### THE TASK
In the records below, reproduce exactly the lines from the one containing "Write a Blender" through the one containing "R = math.radians", both included, and omit the pictures.

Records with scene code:
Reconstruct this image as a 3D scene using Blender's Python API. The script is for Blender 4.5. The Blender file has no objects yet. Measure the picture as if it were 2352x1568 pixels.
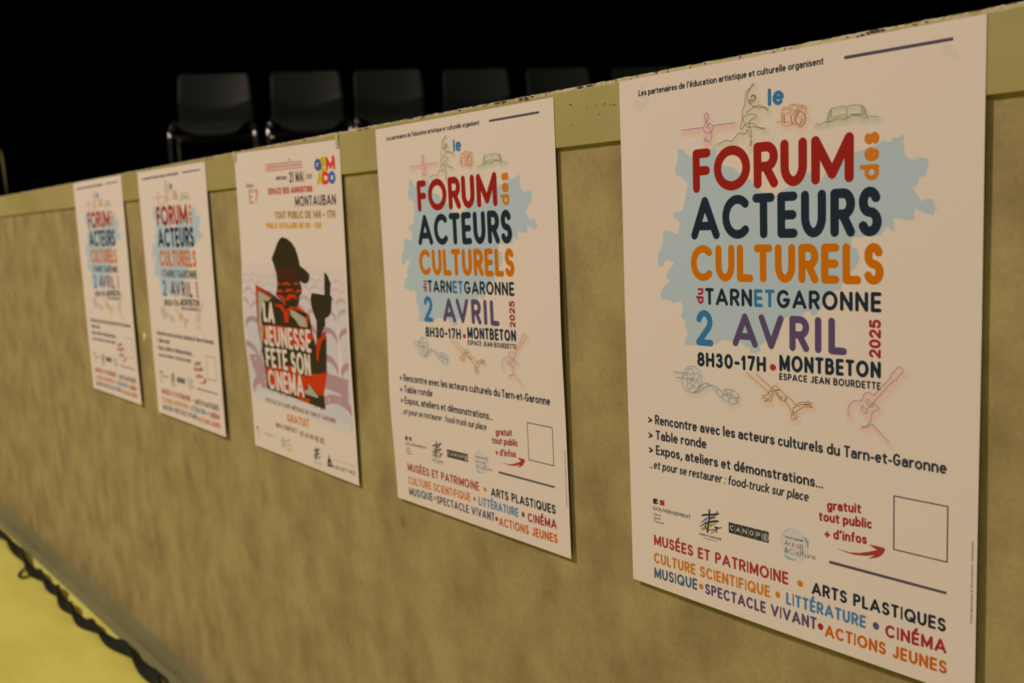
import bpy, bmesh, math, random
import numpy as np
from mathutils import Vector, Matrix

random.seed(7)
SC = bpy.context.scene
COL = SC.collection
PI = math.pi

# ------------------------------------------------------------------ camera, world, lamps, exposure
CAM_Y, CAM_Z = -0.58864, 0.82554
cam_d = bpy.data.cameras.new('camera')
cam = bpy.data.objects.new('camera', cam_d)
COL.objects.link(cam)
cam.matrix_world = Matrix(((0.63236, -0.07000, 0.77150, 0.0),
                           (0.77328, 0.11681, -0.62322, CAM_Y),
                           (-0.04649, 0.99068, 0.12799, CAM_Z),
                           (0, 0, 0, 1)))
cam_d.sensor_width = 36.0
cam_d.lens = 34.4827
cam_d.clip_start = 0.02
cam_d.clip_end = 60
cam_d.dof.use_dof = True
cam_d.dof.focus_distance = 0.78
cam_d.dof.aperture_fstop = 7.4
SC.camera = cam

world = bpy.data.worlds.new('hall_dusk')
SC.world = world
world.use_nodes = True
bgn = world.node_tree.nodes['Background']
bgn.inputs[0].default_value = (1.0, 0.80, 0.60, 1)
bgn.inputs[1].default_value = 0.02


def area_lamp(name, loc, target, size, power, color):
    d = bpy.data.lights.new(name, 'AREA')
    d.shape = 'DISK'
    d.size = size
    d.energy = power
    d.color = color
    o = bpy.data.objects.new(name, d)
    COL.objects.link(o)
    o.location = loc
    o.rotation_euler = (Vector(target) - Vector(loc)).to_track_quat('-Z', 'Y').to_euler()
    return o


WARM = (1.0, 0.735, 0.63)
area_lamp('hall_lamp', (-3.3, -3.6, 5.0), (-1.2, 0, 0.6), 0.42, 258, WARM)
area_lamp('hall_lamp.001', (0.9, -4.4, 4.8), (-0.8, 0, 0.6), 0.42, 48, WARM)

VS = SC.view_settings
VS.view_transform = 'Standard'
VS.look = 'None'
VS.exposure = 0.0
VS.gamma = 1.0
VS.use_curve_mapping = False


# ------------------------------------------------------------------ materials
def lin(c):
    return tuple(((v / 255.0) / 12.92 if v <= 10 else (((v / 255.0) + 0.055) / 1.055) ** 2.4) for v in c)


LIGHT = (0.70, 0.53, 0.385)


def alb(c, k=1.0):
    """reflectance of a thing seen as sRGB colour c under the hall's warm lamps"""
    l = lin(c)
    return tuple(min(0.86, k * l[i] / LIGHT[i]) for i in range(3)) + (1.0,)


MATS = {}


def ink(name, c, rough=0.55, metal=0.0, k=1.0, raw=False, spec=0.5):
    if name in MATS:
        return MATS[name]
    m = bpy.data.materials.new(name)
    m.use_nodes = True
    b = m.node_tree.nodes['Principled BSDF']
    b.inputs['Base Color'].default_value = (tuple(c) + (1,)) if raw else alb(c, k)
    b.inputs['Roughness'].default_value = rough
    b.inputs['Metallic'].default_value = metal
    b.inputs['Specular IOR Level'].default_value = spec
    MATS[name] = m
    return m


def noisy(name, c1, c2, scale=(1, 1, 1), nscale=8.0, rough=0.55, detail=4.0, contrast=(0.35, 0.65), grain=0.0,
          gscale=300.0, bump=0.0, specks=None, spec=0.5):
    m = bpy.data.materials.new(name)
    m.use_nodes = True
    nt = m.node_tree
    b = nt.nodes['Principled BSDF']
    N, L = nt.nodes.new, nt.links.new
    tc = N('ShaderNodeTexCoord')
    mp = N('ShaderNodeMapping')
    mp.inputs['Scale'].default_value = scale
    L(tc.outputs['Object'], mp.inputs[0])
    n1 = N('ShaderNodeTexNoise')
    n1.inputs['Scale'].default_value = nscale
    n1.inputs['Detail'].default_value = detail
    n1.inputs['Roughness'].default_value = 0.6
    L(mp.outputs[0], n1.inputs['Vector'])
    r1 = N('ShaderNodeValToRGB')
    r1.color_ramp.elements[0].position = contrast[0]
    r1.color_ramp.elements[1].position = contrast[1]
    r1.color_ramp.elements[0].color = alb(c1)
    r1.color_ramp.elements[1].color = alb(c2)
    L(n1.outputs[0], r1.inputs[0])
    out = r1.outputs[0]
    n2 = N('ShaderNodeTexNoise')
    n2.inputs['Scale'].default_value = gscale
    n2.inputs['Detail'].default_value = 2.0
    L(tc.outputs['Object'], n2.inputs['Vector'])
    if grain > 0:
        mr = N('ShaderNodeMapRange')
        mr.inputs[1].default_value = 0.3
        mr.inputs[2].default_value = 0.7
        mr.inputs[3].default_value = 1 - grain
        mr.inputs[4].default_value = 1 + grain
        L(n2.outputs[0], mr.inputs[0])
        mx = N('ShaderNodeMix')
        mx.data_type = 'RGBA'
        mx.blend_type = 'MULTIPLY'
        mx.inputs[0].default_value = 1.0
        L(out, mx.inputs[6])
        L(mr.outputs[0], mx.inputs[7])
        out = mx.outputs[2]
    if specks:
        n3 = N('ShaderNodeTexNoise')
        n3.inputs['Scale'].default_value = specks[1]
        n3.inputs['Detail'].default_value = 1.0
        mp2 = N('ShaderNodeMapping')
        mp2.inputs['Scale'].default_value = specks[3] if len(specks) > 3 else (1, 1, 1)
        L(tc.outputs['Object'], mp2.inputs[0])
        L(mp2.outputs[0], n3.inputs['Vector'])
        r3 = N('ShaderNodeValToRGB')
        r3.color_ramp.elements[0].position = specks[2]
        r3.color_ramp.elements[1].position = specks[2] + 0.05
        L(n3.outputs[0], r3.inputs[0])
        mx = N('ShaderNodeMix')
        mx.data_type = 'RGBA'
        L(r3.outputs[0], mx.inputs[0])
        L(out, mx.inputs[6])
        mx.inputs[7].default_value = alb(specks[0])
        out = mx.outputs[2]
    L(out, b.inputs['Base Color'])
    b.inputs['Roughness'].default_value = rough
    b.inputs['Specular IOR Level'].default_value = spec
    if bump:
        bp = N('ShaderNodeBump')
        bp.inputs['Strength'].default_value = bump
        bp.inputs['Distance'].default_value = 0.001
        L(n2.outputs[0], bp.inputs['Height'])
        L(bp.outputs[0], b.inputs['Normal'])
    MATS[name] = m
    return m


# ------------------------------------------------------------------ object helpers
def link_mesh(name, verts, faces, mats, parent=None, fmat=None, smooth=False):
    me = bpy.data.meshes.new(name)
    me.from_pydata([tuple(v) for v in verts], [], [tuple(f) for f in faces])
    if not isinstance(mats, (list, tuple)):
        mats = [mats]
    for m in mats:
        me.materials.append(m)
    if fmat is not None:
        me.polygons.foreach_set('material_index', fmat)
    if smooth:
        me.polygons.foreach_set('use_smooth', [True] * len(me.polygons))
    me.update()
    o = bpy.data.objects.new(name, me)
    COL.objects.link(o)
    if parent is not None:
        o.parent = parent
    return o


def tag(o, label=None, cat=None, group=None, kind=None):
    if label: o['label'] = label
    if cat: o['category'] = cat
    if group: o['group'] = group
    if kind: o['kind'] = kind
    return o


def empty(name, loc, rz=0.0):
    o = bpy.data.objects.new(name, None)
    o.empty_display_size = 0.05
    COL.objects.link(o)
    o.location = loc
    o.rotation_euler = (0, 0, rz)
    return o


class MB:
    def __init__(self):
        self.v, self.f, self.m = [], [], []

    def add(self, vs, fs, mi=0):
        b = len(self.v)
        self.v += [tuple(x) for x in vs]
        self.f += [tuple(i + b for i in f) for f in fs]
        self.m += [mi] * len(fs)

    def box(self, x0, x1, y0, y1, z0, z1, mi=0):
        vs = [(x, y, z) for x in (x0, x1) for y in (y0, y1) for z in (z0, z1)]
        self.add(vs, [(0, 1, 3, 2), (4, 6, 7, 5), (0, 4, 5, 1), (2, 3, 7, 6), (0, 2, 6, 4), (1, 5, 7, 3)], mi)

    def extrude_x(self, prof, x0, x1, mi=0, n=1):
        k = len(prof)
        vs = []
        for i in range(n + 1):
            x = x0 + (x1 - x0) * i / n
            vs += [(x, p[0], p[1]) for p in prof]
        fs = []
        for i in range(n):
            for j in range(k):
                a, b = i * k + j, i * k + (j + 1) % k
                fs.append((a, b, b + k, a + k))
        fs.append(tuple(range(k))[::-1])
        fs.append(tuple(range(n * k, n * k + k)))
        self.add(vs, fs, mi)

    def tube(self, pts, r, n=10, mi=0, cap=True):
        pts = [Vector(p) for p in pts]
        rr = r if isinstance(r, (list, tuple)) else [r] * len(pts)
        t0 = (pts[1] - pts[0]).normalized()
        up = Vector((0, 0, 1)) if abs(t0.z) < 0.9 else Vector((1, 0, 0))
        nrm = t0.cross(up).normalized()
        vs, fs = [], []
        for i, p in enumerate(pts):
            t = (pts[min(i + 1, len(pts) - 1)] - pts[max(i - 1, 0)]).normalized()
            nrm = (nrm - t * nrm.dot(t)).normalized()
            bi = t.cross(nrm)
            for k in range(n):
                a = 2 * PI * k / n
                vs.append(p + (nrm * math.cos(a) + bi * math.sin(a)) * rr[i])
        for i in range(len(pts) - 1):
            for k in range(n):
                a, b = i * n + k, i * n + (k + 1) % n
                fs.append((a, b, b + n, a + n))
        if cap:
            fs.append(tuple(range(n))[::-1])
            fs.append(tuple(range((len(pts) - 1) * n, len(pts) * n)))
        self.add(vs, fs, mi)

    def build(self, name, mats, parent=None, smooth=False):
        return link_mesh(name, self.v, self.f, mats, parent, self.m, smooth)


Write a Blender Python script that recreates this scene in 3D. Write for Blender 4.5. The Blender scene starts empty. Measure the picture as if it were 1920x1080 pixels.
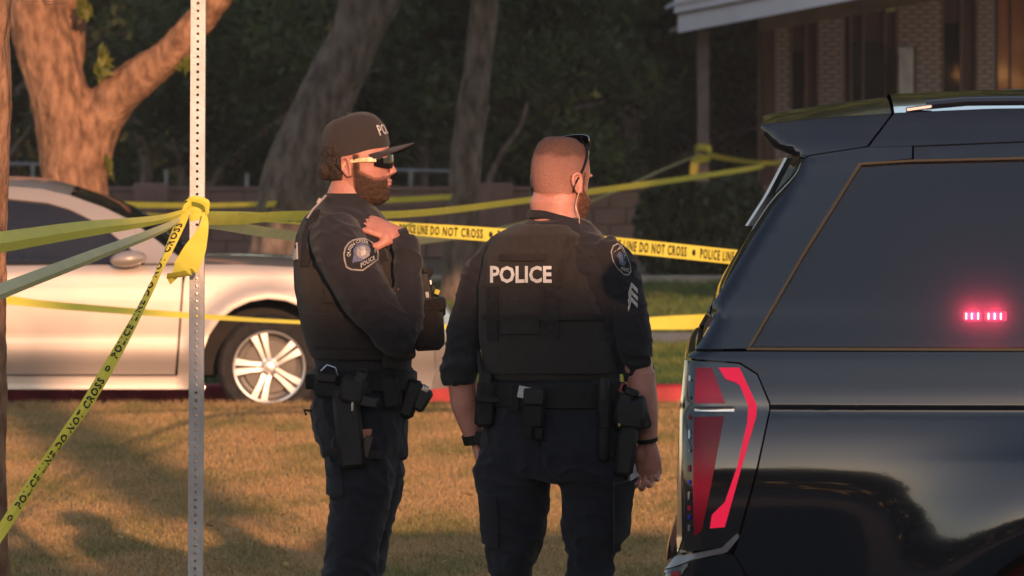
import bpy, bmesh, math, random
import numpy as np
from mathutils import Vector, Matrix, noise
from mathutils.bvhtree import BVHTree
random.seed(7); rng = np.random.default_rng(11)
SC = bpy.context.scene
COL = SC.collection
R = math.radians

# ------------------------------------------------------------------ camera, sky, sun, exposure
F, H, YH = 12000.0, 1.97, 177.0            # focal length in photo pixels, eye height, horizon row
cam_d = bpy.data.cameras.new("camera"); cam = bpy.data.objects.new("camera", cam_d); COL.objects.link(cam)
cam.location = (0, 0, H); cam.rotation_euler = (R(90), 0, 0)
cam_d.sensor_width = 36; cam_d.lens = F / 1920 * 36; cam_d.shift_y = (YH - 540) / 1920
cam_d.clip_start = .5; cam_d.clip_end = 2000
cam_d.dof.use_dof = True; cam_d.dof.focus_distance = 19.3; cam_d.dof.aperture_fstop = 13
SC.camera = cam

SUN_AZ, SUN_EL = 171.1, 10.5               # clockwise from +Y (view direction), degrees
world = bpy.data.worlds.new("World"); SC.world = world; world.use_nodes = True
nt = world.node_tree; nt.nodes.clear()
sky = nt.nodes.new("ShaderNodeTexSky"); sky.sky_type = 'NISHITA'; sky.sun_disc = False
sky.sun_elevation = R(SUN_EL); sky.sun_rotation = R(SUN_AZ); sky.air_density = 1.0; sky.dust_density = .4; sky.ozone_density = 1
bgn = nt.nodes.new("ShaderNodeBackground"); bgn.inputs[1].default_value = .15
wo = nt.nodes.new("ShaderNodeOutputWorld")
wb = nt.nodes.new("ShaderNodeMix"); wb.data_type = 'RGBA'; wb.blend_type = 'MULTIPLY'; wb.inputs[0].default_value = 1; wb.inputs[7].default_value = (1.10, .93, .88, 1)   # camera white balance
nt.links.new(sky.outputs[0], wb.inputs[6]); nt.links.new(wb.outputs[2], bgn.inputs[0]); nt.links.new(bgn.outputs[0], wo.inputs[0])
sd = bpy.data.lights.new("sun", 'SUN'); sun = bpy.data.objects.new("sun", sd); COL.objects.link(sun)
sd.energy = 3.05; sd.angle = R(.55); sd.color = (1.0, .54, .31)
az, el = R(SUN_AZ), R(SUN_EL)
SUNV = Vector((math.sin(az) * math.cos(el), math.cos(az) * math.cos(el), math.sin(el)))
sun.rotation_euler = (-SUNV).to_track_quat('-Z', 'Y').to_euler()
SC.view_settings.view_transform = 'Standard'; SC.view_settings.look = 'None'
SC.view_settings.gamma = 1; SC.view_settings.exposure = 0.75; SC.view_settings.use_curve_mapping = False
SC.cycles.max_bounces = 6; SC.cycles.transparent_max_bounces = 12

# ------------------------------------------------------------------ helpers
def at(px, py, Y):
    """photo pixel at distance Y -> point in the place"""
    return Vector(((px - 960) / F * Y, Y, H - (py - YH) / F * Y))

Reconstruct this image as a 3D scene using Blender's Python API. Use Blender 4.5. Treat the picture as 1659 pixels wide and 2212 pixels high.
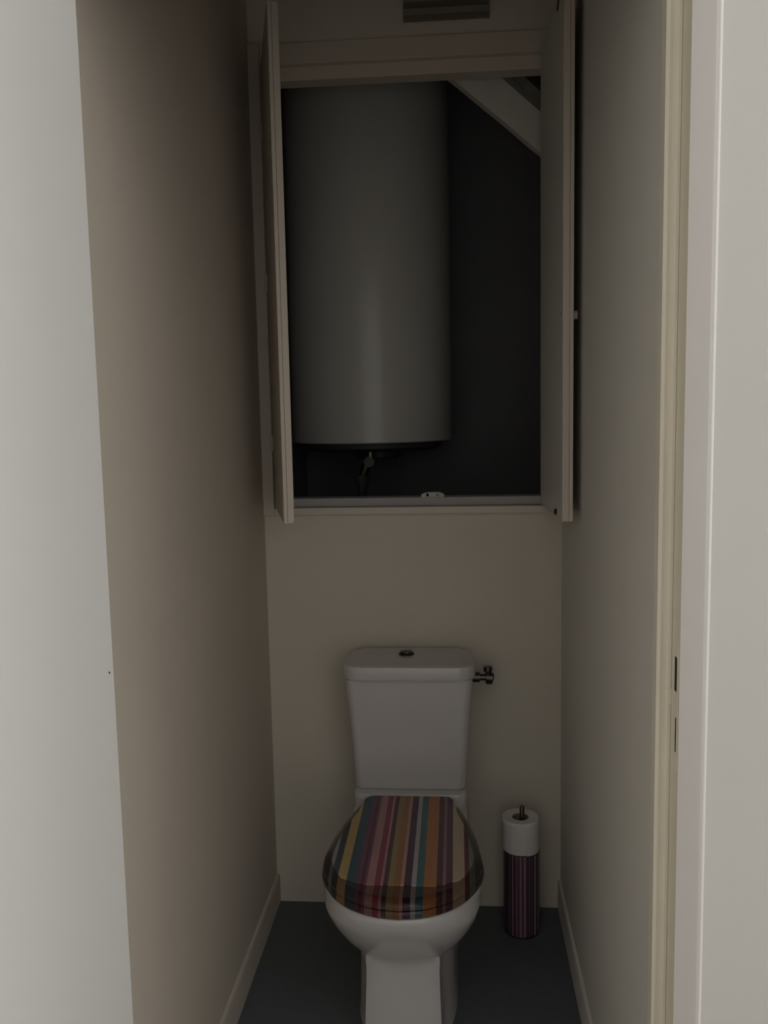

### ANSWER IN FULL
Write a Blender Python script that recreates this scene in 3D. Write for Blender 4.5. The Blender scene starts empty. Measure the picture as if it were 1920x1080 pixels.
import bpy, bmesh, math, random
import numpy as np
from mathutils import Vector, Matrix, noise
from mathutils.bvhtree import BVHTree
random.seed(7); rng = np.random.default_rng(11)
SC = bpy.context.scene
COL = SC.collection
R = math.radians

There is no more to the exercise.